* _Given task_: Seek out every line containing the word "This", and copy each.

* _Input_:
%%
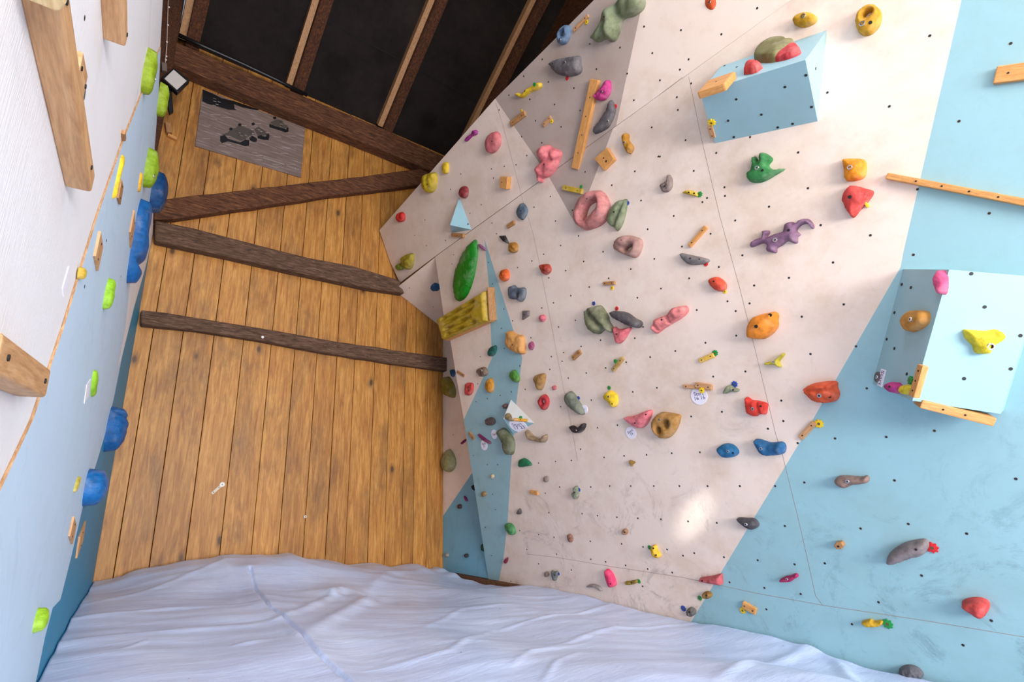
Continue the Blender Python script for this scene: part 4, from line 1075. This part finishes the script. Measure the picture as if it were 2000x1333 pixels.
hold('small grey hold low on the white board with a blue marker', MP, [(1076, 1116), (1082, 1118), (1088, 1117), (1088, 1126), (1084, 1136), (1079, 1132)], 0.03, (98, 104, 100), [(1083, 1124, 'h')])
marker(1091, 1121, 'blue', 'right of the small grey hold near the mat', s=0.9)
# ------------------------------------------------------------------ centre
hold('large dusty-pink ring hold with a big keyhole opening', MP, [(1120, 417), (1126, 396), (1139, 380), (1157, 371), (1171, 373), (1182, 387), (1187, 407), (1180, 428), (1167, 440), (1153, 446), (1137, 449), (1126, 438), (1121, 428)], 0.09, (186, 110, 104), [(1146, 388, 'h')],
     holes=[[(1165, 392), (1165, 405), (1157, 414), (1148, 421), (1139, 431), (1140, 417), (1145, 404), (1152, 397)]])
cleat('yellow-painted wooden strip with green paint left of the pink ring', MP, (1098, 366), (1135, 374), 10, 0.02, m_hold((196, 160, 30)), 2)
marker(1135, 365, 'green', 'on the yellow strip near the pink ring', s=0.9, h=0.02)
block('flat wooden diamond hold with two holes below the seam', MP, [(1185, 288), (1199, 311), (1178, 332), (1160, 310)], 0.03, PINE, holes=[(1179, 309, 1), (1184, 315, 1.3)])
hold('mustard peanut hold right of the wooden diamond', MP, [(1215, 266), (1222, 260), (1226, 264), (1226, 274), (1234, 284), (1234, 293), (1228, 300), (1222, 295), (1217, 279)], 0.05, (184, 122, 14), [(1220, 279, 'b')])
hold('grey-brown comma hold upright in the middle of the white board', MP, [(1288, 361), (1300, 353), (1302, 343), (1306, 341), (1311, 349), (1311, 364), (1303, 374), (1293, 374)], 0.04, (122, 102, 94), [(1298, 364, 'h')])
hold('sage-green leaf hold with a groove, right of the pink ring', MP, [(1220, 388), (1222, 396), (1218, 421), (1212, 439), (1203, 451), (1196, 444), (1187, 439), (1185, 428), (1190, 410), (1203, 394)], 0.055, SAGE, [(1203, 415, 'h')], crease=[((1218, 392), (1197, 446), 0.012, 0.45)], lump=0.06)
marker(1226, 397, 'blue', 'at the tip of the grooved sage leaf hold')
hold('dusty-brown rounded pocket hold below the grooved sage leaf', MP, [(1196, 482), (1203, 468), (1218, 459), (1236, 462), (1250, 470), (1248, 488), (1238, 503), (1220, 499), (1203, 491)], 0.075, (160, 116, 104), [(1213, 470, 'h')], holes=[[(1220, 488), (1226, 483), (1237, 480), (1232, 486), (1225, 489)]])
hold('small dark red craggy hold left of the rounded brown pocket', MP, [(1053, 519), (1060, 516), (1070, 517), (1074, 529), (1065, 537), (1058, 532)], 0.045, (160, 48, 28), [], lump=0.25)
hold('thin yellow banana chip hold left of the green stingray hold', MP, [(1332, 377), (1340, 372), (1350, 372), (1361, 377), (1361, 384), (1350, 382), (1340, 379)], 0.025, (206, 170, 36), [(1345, 376, 'h'), (1356, 378, 'h')])
marker(1367, 380, 'green', 'at the right end of the thin yellow banana chip', s=1.15)
cleat('slanted pine cleat above the grey blade hold', MP, (1345, 481), (1378, 443), 7.5, 0.018, PINE)
hold('grey blade-shaped hold under the slanted pine cleat', MP, [(1327, 495), (1343, 497), (1383, 507), (1372, 516), (1345, 517), (1332, 507)], 0.04, (112, 106, 104), [(1348, 505, 'h'), (1366, 507, 'h')], lump=0.05)
marker(1379, 516, 'red', 'at the right tip of the grey blade hold')
hold('red-orange oval hold below the red marker in the middle', MP, [(1383, 548), (1393, 541), (1404, 543), (1416, 555), (1414, 567), (1400, 569), (1388, 560)], 0.05, (212, 66, 38), [(1394, 550, 'h')], lump=0.06)
marker(1416, 570, 'yellow', 'under the red-orange oval hold', s=0.8)
hold('green stingray-shaped hold with fan tail and long nose', MP, [(1457, 337), (1465, 330), (1469, 301), (1480, 315), (1482, 301), (1490, 297), (1506, 309), (1498, 322), (1509, 330), (1531, 328), (1511, 341), (1494, 351), (1477, 356), (1459, 352)], 0.065, (40, 124, 58), [(1478.5, 328, 'b'), (1489, 333, 'h')], lump=0.08, bs=1.3)
liz = [(1463, 480), (1469, 469), (1482, 464), (1487, 462), (1487, 451), (1500, 450), (1501, 456), (1496, 462), (1511, 456), (1528, 452), (1530, 443), (1535, 434), (1548, 433), (1549, 437), (1561, 428), (1578, 428), (1588, 441), (1585, 449), (1581, 445), (1574, 437), (1563, 440), (1554, 450), (1562, 458), (1556, 463), (1555, 475), (1545, 474), (1536, 471), (1526, 479), (1516, 485), (1514, 494), (1502, 492), (1494, 489), (1496, 480), (1488, 475), (1475, 480), (1466, 483)]
hold('purple lizard-shaped hold with curled tail', MP, liz, 0.05, (122, 84, 112), [(1514, 469, 'b'), (1540, 450, 'h')], lump=0.06, bs=1.3)
hold('upright olive shell-shaped hold with a spout, left of centre', MP, [(1140, 607), (1146, 604), (1149, 600), (1165, 597), (1172, 602), (1182, 619), (1184, 628), (1195, 647), (1190, 651), (1178, 644), (1165, 653), (1158, 652), (1148, 642), (1142, 625)], 0.10, (104, 106, 74), [(1148, 613, 'h')], crease=[((1150, 612), (1175, 640), 0.018, 0.5)], lump=0.1)
marker(1160, 593, 'blue', 'on top of the olive shell-shaped hold')
hold('charcoal slab hold slanting down right of the olive shell', MP, [(1190, 609), (1200, 608), (1221, 611), (1237, 622), (1250, 630), (1245, 641), (1226, 638), (1207, 628), (1194, 620)], 0.07, (74, 68, 70), [], lump=0.08)
marker(1205, 603, 'red', 'above the left end of the charcoal slab')
hold('pink tooth-shaped hold under the charcoal slab', MP, [(1197, 639), (1205, 643), (1216, 642), (1230, 640), (1224, 652), (1216, 665), (1206, 672), (1201, 665)], 0.06, (210, 96, 102), [(1204, 653, 'h')], lump=0.06)
hold('long lumpy pink hold right of the charcoal slab', MP, [(1271, 639), (1275, 625), (1287, 619), (1303, 612), (1316, 601), (1335, 598), (1340, 608), (1328, 621), (1310, 632), (1292, 643), (1280, 652), (1273, 648)], 0.08, (218, 116, 112), [(1294, 625, 'h')], lump=0.28, crease=[((1274, 630), (1284, 646), 0.012, 0.35), ((1300, 615), (1306, 632), 0.01, 0.3)])
cleat('tiny light wooden stub hold above the olive shell', MP, (1177, 554), (1199, 553), 7, 0.02, PINED)
marker(1196, 563, 'yellow', 'under the tiny light wooden stub', s=0.95)
cleat('small tan cleat below the olive shell', MP, (1117, 701), (1132, 687), 9, 0.018, PINED)
cleat('yellow-tan chip hold with a green marker below the pink tooth', MP, (1195, 725), (1215, 700), 7, 0.018, m_hold((176, 140, 66)))
marker(1202, 706, 'green', 'on the yellow-tan chip below the pink tooth', h=0.018)
hold('grey-green bean hold with a blue marker, left of the yellow banana', MP, [(1101, 779), (1104, 770), (1111, 765), (1119, 771), (1132, 792), (1139, 808), (1131, 811), (1115, 800), (1105, 789)], 0.06, (104, 110, 92), [], lump=0.05)
marker(1130, 778, 'blue', 'right of the grey-green bean hold')
P_ = None
tagdisc('narrow paper tag peeking out under the grey-green bean hold', 1141, 800, 8, 'S', ang=20)
hold('bright yellow banana-shaped hold with a green marker above it', MP, [(1178, 775), (1183, 767), (1191, 764), (1201, 771), (1204, 783), (1202, 793), (1197, 797), (1191, 793), (1187, 786), (1180, 781)], 0.05, (232, 190, 16), [(1189, 775, 'b'), (1197, 789, 'h')], lump=0.05, bs=0.8)
marker(1190, 758, 'green', 'just above the bright yellow banana hold')
hold('black boomerang hold under the grey-green bean', MP, [(1112, 835), (1117, 832), (1125, 836), (1132, 832), (1136, 828), (1142, 830), (1138, 841), (1129, 847), (1119, 845)], 0.045, (40, 32, 34), [(1125, 841, 'b')], lump=0.05, rough=0.4, bs=0.7)
hold('pink fan-shell hold above a round start tag', MP, [(1218, 816), (1236, 813), (1253, 806), (1265, 802), (1271, 804), (1268, 816), (1259, 832), (1248, 838), (1234, 832), (1222, 823)], 0.06, (226, 112, 120), [(1240, 827, 'h'), (1262, 810, 'h')], lump=0.1)
tagdisc('round paper start tag hanging under the pink fan-shell hold', 1232, 846, 12, 'Start\n14', ang=20)
hold('tan-brown drop-shaped pocket hold with two see-through holes', MP, [(1272, 832), (1275, 818), (1287, 807), (1300, 807), (1324, 812), (1325, 819), (1319, 838), (1306, 855), (1291, 858), (1279, 849)], 0.07, (172, 122, 54), [(1288, 820, 'b')], holes=[ell(1304, 828, 4, 6, 10, 8, 0.02), ell(1288, 841, 3, 6, -10, 8, 0.02)], bs=0.8)
cleat('left light wooden comb strip in the pair above a start tag', MP, (1334, 755), (1364, 758), 7, 0.015, BEAMW)
cleat('right light wooden strip in the pair above a start tag', MP, (1357, 752), (1389, 758), 11, 0.02, BEAMW)
tagdisc('biggest round paper start tag, under the pair of light wooden strips', 1365, 774, 17, 'Start\n16 16', ang=0)
marker(1371, 763, 'yellow', 'on the pair of light wooden strips', s=1.2, h=0.022)
cleat('yellow chip hold with two screws right of the long lumpy pink one', MP, (1365, 706), (1393, 694), 9, 0.016, m_hold((226, 178, 62)))
marker(1397, 690, 'green', 'at the right tip of the two-screw yellow chip', s=1.25)
hold('small sage animal-shaped hold left of the grey seam', MP, [(1412, 767), (1419, 755), (1427, 753), (1434, 758), (1443, 762), (1437, 767), (1427, 766), (1416, 770)], 0.035, (132, 138, 104), [(1432, 762, 'h')])
marker(1435, 751, 'blue', 'above the small sage animal-shaped hold', s=1.25)
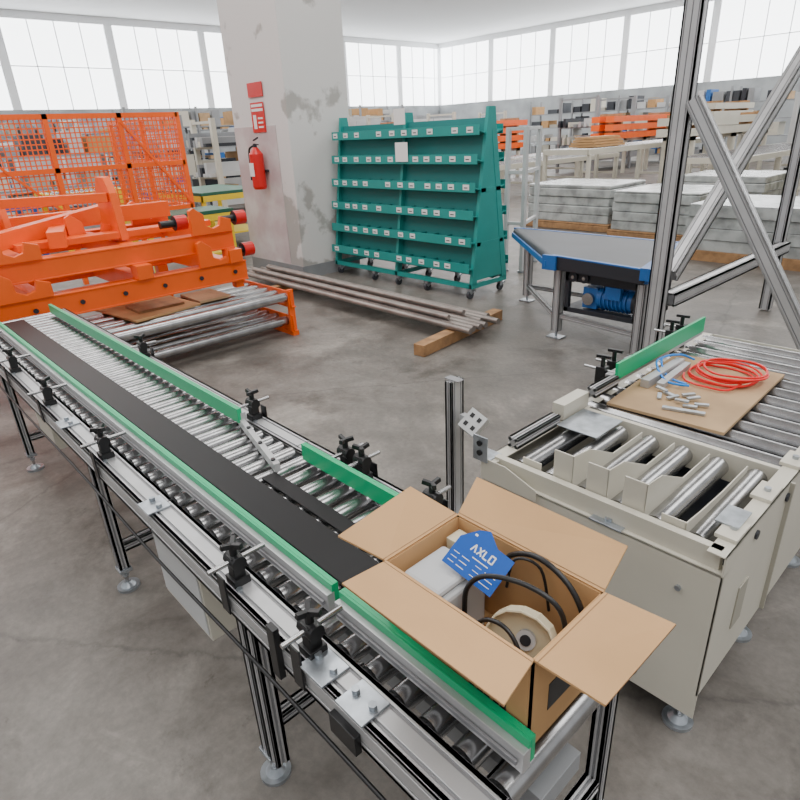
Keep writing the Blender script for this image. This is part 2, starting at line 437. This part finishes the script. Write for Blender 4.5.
%%
* _Answer_:
Continue the Blender Python script for this scene: part 4, from line 1075. This part finishes the script. Measure the picture as if it were 2000x1333 pixels.
Keep writing the Blender script for this image. This is part 2, starting at line 437. This part finishes the script. Write for Blender 4.5.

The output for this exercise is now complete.